There was also the desperate poverty contrasted with the nouveaux riches elite. A diary entry from mid-January of 1994 noted during a visit to Moscow that western newspapers were celebrating the accord between Yeltsin and Clinton while prices for food and other necessities continued to increase – at that point by 30% within two months. Filthy streets lined with beggars and desperate Russians selling items that no one wanted were observed, along with a “malevolence” that permeated the political atmosphere.
This atmosphere was too often exacerbated by the kind of westerner drawn to 90’s Russia who, needless to say, wasn’t going to put in the hard work of building a business infrastructure that would provide stability and integrity. According to Doctorow, they were typically young men looking for sexual adventure and/or were recent graduates in Slavic language/literature with the intention of going back home to teach, but ended up drawn into lucrative business opportunities without having the relevant skills or experience.

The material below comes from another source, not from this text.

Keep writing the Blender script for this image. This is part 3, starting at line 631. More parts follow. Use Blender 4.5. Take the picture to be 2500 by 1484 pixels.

In one instance he speaks of a predatorial western journalist who became a pimp and “made a fortune serving the sexual appetite of a Russian business tycoon in St. Petersburg.” (p. xvi)
There are some brighter points as well. Doctorow mentions some honest western businesses who managed to successfully navigate the scene and provide products and services in the country. He also regularly speaks of the high quality cultural life he enjoyed in both Moscow and St. Petersburg as a result of his work in the luxury goods industry and his wife’s work as a cultural writer – plays, opera, ballet, etc. For several years during the 90’s he was involved with the Russian Booker Prize, a sister project of the British literary prize that ran in Russia from 1992 to 2017. The Booker Prize model used rotating juries to determine winners in order to ensure diversity and openness to different styles and voices. He has an interesting story to tell about when Mikhail Khodorkovsky’s organization took over as financial sponsor of the prize from 2002 to 2005.
He also observed the emergence of a fledgling middle class that ate and dressed better and looked healthier, noting that those under the age of 40 seemed to be better able to find ways to adjust to the changing times – however chaotic they were.
While this memoir is very lengthy, I overall highly recommend it for those interested in getting a close-up look at what occurred in the 1990’s in Russia as well as some insights into the latter days of the Soviet Union by someone who was there and carefully documented his experiences and observations. The more casual reader can choose what areas he or she wants to focus on in terms of the business aspect of the story or the contextual social and political background.